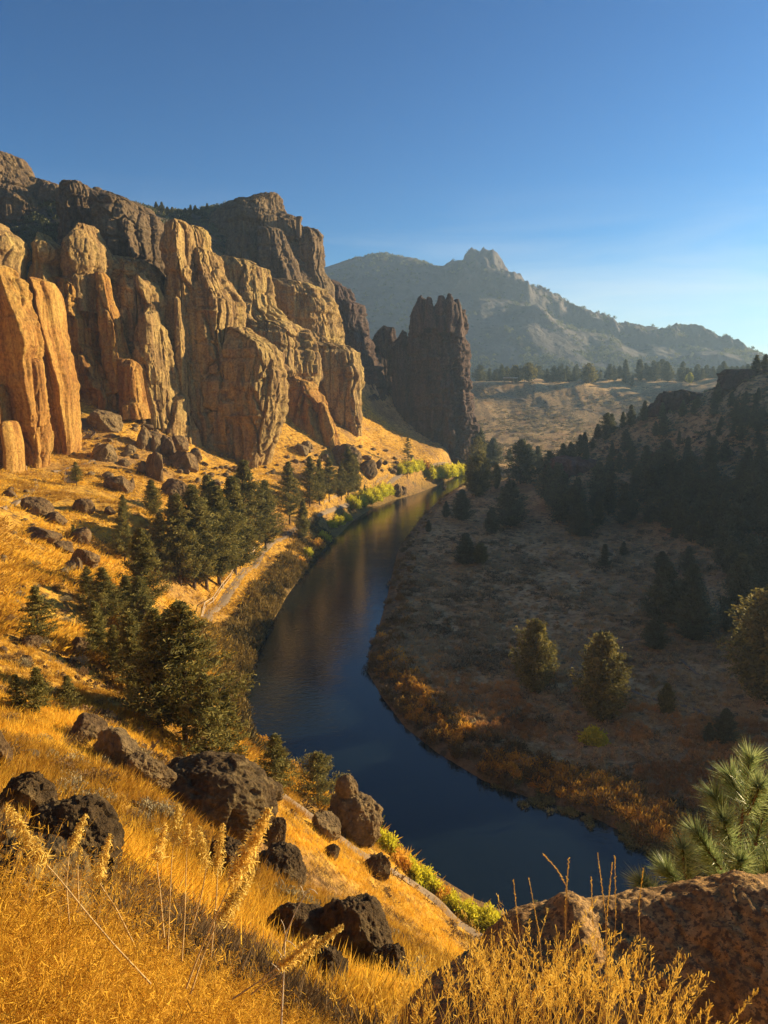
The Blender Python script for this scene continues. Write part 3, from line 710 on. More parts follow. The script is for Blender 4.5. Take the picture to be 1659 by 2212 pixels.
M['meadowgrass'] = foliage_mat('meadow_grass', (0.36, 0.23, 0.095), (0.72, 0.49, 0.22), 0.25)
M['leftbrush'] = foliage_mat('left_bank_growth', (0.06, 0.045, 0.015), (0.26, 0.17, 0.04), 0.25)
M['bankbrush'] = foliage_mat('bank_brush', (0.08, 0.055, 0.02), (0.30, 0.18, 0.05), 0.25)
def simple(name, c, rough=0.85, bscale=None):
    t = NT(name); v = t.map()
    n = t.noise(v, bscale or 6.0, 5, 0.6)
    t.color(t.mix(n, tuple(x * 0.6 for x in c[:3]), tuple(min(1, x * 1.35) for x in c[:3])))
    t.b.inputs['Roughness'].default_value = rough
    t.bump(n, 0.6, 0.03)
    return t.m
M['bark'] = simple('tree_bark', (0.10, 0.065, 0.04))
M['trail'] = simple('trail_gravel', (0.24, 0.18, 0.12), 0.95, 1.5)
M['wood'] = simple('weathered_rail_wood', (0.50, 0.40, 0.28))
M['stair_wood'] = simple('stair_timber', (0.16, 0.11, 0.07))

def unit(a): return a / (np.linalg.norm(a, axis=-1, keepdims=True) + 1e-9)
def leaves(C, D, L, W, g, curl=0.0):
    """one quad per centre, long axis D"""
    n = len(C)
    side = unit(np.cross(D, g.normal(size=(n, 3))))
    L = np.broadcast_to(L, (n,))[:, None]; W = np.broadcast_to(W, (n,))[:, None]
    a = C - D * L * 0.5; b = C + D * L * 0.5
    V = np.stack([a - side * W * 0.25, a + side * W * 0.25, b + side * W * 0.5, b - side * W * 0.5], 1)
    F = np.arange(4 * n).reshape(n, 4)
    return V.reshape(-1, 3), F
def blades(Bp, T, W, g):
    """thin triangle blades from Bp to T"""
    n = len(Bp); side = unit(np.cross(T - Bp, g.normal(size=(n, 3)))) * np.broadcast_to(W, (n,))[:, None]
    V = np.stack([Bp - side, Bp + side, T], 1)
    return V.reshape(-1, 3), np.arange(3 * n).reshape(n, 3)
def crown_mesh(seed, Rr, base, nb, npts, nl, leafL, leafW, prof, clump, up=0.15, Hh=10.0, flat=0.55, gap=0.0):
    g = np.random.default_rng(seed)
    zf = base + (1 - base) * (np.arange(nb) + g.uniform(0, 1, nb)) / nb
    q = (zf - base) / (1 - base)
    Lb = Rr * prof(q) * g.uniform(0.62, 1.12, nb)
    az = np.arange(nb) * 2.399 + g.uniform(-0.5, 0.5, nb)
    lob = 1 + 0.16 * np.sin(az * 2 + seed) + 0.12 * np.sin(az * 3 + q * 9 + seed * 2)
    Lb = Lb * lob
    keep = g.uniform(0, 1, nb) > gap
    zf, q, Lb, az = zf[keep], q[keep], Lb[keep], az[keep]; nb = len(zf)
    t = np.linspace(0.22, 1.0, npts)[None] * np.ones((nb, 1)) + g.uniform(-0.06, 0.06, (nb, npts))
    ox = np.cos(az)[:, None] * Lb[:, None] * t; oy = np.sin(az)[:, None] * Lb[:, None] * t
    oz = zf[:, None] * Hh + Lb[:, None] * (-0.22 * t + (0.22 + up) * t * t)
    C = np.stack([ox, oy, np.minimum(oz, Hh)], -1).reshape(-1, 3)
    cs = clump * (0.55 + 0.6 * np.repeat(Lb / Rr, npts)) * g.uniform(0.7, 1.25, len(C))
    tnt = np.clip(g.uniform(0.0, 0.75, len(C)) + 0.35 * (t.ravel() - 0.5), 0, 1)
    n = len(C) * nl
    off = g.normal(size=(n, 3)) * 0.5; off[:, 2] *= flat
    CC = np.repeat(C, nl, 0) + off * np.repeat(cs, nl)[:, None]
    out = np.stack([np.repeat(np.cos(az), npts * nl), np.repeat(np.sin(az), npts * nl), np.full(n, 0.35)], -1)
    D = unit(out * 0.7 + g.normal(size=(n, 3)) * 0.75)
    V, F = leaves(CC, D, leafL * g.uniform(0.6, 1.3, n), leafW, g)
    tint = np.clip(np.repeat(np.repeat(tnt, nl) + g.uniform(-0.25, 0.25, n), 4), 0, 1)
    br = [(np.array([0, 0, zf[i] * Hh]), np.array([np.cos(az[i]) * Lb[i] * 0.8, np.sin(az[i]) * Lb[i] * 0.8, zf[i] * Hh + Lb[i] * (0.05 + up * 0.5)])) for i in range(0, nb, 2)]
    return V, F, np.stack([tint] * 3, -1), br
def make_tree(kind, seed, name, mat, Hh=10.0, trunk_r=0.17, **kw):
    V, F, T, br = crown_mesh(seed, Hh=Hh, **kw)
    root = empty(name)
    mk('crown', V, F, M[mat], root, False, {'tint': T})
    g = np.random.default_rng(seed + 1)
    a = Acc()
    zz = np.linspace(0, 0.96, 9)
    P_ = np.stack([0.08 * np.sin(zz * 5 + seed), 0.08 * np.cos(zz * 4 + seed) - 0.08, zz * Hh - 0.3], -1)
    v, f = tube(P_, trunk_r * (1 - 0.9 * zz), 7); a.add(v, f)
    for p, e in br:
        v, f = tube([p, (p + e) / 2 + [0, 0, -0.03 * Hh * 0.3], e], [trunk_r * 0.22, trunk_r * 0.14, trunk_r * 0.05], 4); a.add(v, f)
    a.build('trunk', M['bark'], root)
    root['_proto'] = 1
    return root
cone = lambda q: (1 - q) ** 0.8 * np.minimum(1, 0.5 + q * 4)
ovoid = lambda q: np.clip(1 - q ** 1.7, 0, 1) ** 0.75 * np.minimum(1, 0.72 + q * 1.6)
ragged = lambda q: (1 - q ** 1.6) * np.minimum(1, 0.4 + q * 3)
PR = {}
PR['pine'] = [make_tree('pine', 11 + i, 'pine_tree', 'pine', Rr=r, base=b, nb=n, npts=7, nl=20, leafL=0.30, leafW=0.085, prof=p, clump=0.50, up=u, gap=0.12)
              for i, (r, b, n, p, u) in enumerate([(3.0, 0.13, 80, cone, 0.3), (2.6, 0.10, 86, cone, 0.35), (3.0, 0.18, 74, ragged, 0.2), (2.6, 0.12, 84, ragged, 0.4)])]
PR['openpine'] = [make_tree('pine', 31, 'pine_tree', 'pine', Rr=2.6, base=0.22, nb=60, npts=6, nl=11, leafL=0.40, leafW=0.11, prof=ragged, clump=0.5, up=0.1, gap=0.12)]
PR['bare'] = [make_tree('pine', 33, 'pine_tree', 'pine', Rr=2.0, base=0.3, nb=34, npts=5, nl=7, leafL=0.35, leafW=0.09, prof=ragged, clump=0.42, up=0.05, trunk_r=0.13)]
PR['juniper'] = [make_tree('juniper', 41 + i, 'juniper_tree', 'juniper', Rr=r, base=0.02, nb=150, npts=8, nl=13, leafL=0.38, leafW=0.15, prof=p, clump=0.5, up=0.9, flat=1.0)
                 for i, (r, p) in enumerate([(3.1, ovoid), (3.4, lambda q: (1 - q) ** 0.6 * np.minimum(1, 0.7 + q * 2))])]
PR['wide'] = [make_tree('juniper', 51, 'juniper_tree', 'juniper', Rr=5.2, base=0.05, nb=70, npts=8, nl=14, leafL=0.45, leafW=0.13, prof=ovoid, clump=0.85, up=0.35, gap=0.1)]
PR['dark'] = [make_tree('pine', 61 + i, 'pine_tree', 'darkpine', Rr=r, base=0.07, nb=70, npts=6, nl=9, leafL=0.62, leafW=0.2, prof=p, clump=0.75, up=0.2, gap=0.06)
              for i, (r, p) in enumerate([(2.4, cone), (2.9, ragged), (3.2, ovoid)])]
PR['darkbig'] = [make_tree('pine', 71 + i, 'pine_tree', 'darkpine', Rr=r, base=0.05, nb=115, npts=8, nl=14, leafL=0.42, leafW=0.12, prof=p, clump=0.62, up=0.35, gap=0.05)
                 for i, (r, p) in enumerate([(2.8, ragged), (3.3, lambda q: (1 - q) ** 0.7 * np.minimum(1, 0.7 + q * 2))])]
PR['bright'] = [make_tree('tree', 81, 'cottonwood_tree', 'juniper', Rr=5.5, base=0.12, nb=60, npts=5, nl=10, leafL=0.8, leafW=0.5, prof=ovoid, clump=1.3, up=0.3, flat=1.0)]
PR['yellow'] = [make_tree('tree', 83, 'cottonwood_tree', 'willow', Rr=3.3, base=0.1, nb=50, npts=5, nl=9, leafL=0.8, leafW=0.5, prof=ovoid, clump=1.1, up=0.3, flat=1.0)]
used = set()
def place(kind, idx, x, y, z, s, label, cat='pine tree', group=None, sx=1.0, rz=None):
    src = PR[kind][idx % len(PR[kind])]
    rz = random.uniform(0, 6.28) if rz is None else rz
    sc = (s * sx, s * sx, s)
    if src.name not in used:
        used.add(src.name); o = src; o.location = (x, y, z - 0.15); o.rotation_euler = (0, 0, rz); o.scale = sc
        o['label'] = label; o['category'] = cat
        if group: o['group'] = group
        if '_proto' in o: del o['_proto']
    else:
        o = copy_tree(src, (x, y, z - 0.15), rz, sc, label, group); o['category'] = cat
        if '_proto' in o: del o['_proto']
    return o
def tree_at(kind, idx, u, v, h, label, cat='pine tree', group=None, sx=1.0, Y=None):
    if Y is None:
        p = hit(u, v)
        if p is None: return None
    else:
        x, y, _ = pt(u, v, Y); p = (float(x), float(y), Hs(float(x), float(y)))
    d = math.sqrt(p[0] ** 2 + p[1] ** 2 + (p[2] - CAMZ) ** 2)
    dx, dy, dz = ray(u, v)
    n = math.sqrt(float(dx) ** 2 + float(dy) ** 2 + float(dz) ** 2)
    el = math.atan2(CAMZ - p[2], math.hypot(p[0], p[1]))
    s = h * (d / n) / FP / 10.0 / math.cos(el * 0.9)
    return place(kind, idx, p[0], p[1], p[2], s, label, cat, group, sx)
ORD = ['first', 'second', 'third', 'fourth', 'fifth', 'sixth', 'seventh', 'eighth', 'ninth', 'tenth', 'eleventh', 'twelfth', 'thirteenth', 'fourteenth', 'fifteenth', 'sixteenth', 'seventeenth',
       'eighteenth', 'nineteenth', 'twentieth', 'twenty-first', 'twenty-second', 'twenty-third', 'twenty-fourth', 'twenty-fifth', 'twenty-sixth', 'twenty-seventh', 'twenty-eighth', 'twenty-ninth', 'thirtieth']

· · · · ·

Please extract exactly the lines of the data, from the first through the line containing "M['stair_wood'] = simple('stair_timber', (0.16, 0.11, 0.07))", and add no pictures to the copy.

Full solution:
The Blender Python script for this scene continues. Write part 3, from line 710 on. More parts follow. The script is for Blender 4.5. Take the picture to be 1659 by 2212 pixels.
M['meadowgrass'] = foliage_mat('meadow_grass', (0.36, 0.23, 0.095), (0.72, 0.49, 0.22), 0.25)
M['leftbrush'] = foliage_mat('left_bank_growth', (0.06, 0.045, 0.015), (0.26, 0.17, 0.04), 0.25)
M['bankbrush'] = foliage_mat('bank_brush', (0.08, 0.055, 0.02), (0.30, 0.18, 0.05), 0.25)
def simple(name, c, rough=0.85, bscale=None):
    t = NT(name); v = t.map()
    n = t.noise(v, bscale or 6.0, 5, 0.6)
    t.color(t.mix(n, tuple(x * 0.6 for x in c[:3]), tuple(min(1, x * 1.35) for x in c[:3])))
    t.b.inputs['Roughness'].default_value = rough
    t.bump(n, 0.6, 0.03)
    return t.m
M['bark'] = simple('tree_bark', (0.10, 0.065, 0.04))
M['trail'] = simple('trail_gravel', (0.24, 0.18, 0.12), 0.95, 1.5)
M['wood'] = simple('weathered_rail_wood', (0.50, 0.40, 0.28))
M['stair_wood'] = simple('stair_timber', (0.16, 0.11, 0.07))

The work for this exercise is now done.